There are a couple of magazines that I subscribe to these days and I so look forward to them coming. The first is called SUMPTUOUS but this is not a good name as it is a magazine entirely about South Australian food and wine - the growers, cooks, shops and activities, like crabbing. There are a few recipes but I love it because I get to know all about who the local producers are and where I can get their stuff, what shops or market stalls are opening and who the people are who are going to run them, and inside looks at things like the Adelaide Produce Market, at Pooraka, where all the trading is done between the growers, wholesalers, retailers, processors, transporters, exporters, restaurateurs etc. In the latest edition, Deb's berries at Nirvana are mentioned in the page on 'The Best of the Berries'. It is a pretty glitzy magazine now - it wasn't at first - but at least it is 100% local content .
The second subscription is for the ABC's ORGANIC GARDENER . The editor, Steve Payne, pulls no punches and it is great that the ABC allows people to express their views so freely as the articles are often very critical of the government's ineptitude at tackling things like salinity, the drought, climate change, large-scale agriculture etc. It is a wonderful thing about Australia that we can and do voice our opinions loudly, even in a magazine subsidized by the federal government itself.

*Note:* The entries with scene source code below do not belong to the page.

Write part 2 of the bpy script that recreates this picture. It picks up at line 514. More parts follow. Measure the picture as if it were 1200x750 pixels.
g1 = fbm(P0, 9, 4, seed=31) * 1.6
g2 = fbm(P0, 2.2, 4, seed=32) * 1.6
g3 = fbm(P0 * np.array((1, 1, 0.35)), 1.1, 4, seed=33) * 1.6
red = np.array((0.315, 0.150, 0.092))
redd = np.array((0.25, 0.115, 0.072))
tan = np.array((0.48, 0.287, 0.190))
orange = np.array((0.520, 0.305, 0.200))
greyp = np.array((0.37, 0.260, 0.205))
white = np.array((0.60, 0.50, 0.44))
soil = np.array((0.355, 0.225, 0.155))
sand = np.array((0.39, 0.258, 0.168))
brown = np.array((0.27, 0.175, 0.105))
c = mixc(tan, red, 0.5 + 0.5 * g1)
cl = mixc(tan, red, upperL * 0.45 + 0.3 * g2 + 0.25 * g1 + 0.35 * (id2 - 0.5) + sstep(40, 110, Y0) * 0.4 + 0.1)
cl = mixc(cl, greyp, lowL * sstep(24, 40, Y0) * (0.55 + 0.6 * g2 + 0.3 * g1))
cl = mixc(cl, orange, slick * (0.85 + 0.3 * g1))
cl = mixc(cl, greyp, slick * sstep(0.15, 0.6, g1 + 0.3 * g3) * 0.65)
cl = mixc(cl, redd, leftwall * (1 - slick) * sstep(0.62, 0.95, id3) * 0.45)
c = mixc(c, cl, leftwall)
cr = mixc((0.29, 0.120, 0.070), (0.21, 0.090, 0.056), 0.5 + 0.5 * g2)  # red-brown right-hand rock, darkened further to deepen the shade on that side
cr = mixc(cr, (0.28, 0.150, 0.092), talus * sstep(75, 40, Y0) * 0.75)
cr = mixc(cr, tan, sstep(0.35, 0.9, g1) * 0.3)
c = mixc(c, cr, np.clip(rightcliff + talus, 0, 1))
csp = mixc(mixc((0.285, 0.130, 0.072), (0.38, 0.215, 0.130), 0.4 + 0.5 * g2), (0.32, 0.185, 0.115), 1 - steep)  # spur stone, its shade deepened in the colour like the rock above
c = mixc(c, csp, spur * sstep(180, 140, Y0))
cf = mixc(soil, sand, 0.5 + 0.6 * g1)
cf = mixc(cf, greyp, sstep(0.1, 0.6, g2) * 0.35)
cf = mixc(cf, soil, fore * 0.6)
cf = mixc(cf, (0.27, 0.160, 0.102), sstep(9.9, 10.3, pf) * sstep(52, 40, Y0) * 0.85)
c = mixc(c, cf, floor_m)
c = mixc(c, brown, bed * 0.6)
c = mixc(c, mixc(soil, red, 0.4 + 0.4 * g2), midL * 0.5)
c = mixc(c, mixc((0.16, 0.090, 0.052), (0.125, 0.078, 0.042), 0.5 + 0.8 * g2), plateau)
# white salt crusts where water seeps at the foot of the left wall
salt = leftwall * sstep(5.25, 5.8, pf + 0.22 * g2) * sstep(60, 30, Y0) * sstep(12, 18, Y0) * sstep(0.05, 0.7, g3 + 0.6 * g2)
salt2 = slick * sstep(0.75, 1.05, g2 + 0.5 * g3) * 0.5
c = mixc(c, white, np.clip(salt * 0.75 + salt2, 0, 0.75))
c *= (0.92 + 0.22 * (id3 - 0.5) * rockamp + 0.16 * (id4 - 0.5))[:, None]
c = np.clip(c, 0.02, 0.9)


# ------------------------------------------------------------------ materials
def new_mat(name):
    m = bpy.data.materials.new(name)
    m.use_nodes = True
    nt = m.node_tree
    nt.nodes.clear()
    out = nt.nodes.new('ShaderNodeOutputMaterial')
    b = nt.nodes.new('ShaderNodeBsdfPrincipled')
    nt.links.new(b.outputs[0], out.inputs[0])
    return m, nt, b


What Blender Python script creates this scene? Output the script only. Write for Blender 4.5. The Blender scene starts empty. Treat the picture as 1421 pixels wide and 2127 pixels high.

This is a generalisation, I know there are exceptions.
I feel an allegiance with Steve Payne and his passion for the care of our earth and its people as well as his insistance that plants are the solution, not the problem, and gardeners are being unfairly targeted by ignorant politicians, during this drought. I have been thinking of adopting this little quote that I heard someone (not Steve) say on the radio recently, as it says it all, in one neat package. (I feel another blog item coming on, when I have the articulateness (?) to do it justice which is obviously not now!)It is obvious by the title that the magazine focuses on organics - at home, on the farm, and elsewhere in the world. Although I don't believe in buying many products, organic or not, at least all the advertising is relevant to the readers and means we get the magazine at all.
The Jan / Feb edition mentions a book that I would like for Christmas, called COMMUNITY GARDENS. The book tells the stories of community gardeners drawn to Australia from more than 20 countries and the reasons they came here. It describes the plants they grow and the uses and recipes for them. It brought the judges (of the Australian Horticultural Media Association Award 2007) to tears - oh no, I probably won't get past the introduction without a hanky! This edition also mentions the fact that France's new president, Nicolas Sarkozy, is introducing radical plans to cut pesticide use by half, suspend GM crops, freeze the building of new motorways and airports. The aim is to tax pollution more and income less. Thank heavens someone is taking a lead.